§ **Exercise goal**
Give all the lines below again, exactly, with no pictures.

§ **Recorded data**
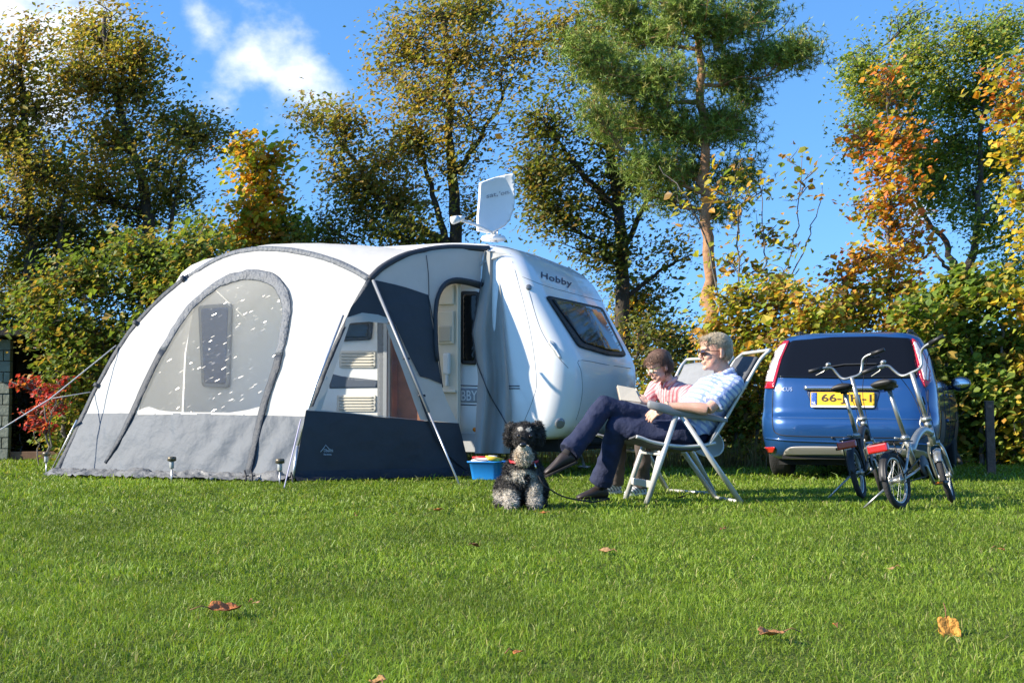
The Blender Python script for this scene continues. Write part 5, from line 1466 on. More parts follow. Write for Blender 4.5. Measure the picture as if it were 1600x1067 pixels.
    if tray:
        tr = MB(M); c = q(1122, 690, .30); ring = []
        nn = Vector((.35, -.80, .25)).normalized(); u = nn.cross(Vector((0, 0, 1))).normalized(); w = nn.cross(u)
        rot = R(35); u, w = u * math.cos(rot) + w * math.sin(rot), w * math.cos(rot) - u * math.sin(rot)
        secs = [[c + u * (.165 * s_ * math.cos(a)) + w * (.115 * s_ * math.sin(a)) + nn * h for a in np.linspace(0, 2 * math.pi, 32, endpoint=False)] for s_, h in ((.02, 0), (.9, 0), (1, .006), (1.0, .020), (.94, .022), (.9, .010), (.02, .010))]
        tr.loft(secs); tr.build('side_tray', mat('tray_pale', (.62, .65, .64), .45, var=.04), t, label='pale oval plastic tray hanging behind the seat')
    return t, M
mchair, MCH = make_chair('grey reclining camp chair in front, with the man in the checked shirt', A0, CF, m_cfa, True)
WF = Vector((-.80, -.60, 0)).normalized()
WO = Vector((1.10, 10.33, 0))
wchair, WCH = make_chair('grey camp chair behind, with the reading woman', WO, WF, m_cpale, False)
# ================================================================== people
def fuse(mb, voxel, smooth=5, name='body', wr_amp=0.0, wr_scale=12.0, factor=.5, decim=0, folds=False):
    """joins overlapping shapes into one continuous skin"""
    me = mb.mesh(name)
    o = bpy.data.objects.new(name, me); COL.objects.link(o)
    m = o.modifiers.new('r', 'REMESH'); m.mode = 'VOXEL'; m.voxel_size = voxel; m.adaptivity = 0
    s = o.modifiers.new('s', 'SMOOTH'); s.iterations = smooth; s.factor = factor
    bpy.context.view_layer.update()
    nm = bpy.data.meshes.new_from_object(o.evaluated_get(bpy.context.evaluated_depsgraph_get()))
    nm.name = name
    bpy.data.objects.remove(o); bpy.data.meshes.remove(me)
    if decim:
        o2 = bpy.data.objects.new(name, nm); COL.objects.link(o2); dm = o2.modifiers.new('d', 'DECIMATE'); dm.ratio = decim
        bpy.context.view_layer.update()
        n2 = bpy.data.meshes.new_from_object(o2.evaluated_get(bpy.context.evaluated_depsgraph_get()))
        bpy.data.objects.remove(o2); bpy.data.meshes.remove(nm); nm = n2; nm.name = name
    if wr_amp:
        vs = nm.vertices; ns = [v.normal.copy() for v in vs]
        for v, n in zip(vs, ns):
            p = v.co
            if folds:
                q = Vector((p.x, p.y * .45, p.z)) * wr_scale
                v.co = p + n * (wr_amp * ((.6 - 2.4 * abs(noise.noise(q))) + .35 * noise.noise(q * 2.6))); continue
            v.co = p + n * (wr_amp * (noise.noise(Vector((p.x, p.y, p.z * .6)) * wr_scale) + .5 * noise.noise(p * wr_scale * 2.3)))
    nm.polygons.foreach_set('use_smooth', [True] * len(nm.polygons))
    nm.materials.clear()
    return nm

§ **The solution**
The Blender Python script for this scene continues. Write part 5, from line 1466 on. More parts follow. Write for Blender 4.5. Measure the picture as if it were 1600x1067 pixels.
    if tray:
        tr = MB(M); c = q(1122, 690, .30); ring = []
        nn = Vector((.35, -.80, .25)).normalized(); u = nn.cross(Vector((0, 0, 1))).normalized(); w = nn.cross(u)
        rot = R(35); u, w = u * math.cos(rot) + w * math.sin(rot), w * math.cos(rot) - u * math.sin(rot)
        secs = [[c + u * (.165 * s_ * math.cos(a)) + w * (.115 * s_ * math.sin(a)) + nn * h for a in np.linspace(0, 2 * math.pi, 32, endpoint=False)] for s_, h in ((.02, 0), (.9, 0), (1, .006), (1.0, .020), (.94, .022), (.9, .010), (.02, .010))]
        tr.loft(secs); tr.build('side_tray', mat('tray_pale', (.62, .65, .64), .45, var=.04), t, label='pale oval plastic tray hanging behind the seat')
    return t, M
mchair, MCH = make_chair('grey reclining camp chair in front, with the man in the checked shirt', A0, CF, m_cfa, True)
WF = Vector((-.80, -.60, 0)).normalized()
WO = Vector((1.10, 10.33, 0))
wchair, WCH = make_chair('grey camp chair behind, with the reading woman', WO, WF, m_cpale, False)
# ================================================================== people
def fuse(mb, voxel, smooth=5, name='body', wr_amp=0.0, wr_scale=12.0, factor=.5, decim=0, folds=False):
    """joins overlapping shapes into one continuous skin"""
    me = mb.mesh(name)
    o = bpy.data.objects.new(name, me); COL.objects.link(o)
    m = o.modifiers.new('r', 'REMESH'); m.mode = 'VOXEL'; m.voxel_size = voxel; m.adaptivity = 0
    s = o.modifiers.new('s', 'SMOOTH'); s.iterations = smooth; s.factor = factor
    bpy.context.view_layer.update()
    nm = bpy.data.meshes.new_from_object(o.evaluated_get(bpy.context.evaluated_depsgraph_get()))
    nm.name = name
    bpy.data.objects.remove(o); bpy.data.meshes.remove(me)
    if decim:
        o2 = bpy.data.objects.new(name, nm); COL.objects.link(o2); dm = o2.modifiers.new('d', 'DECIMATE'); dm.ratio = decim
        bpy.context.view_layer.update()
        n2 = bpy.data.meshes.new_from_object(o2.evaluated_get(bpy.context.evaluated_depsgraph_get()))
        bpy.data.objects.remove(o2); bpy.data.meshes.remove(nm); nm = n2; nm.name = name
    if wr_amp:
        vs = nm.vertices; ns = [v.normal.copy() for v in vs]
        for v, n in zip(vs, ns):
            p = v.co
            if folds:
                q = Vector((p.x, p.y * .45, p.z)) * wr_scale
                v.co = p + n * (wr_amp * ((.6 - 2.4 * abs(noise.noise(q))) + .35 * noise.noise(q * 2.6))); continue
            v.co = p + n * (wr_amp * (noise.noise(Vector((p.x, p.y, p.z * .6)) * wr_scale) + .5 * noise.noise(p * wr_scale * 2.3)))
    nm.polygons.foreach_set('use_smooth', [True] * len(nm.polygons))
    nm.materials.clear()
    return nm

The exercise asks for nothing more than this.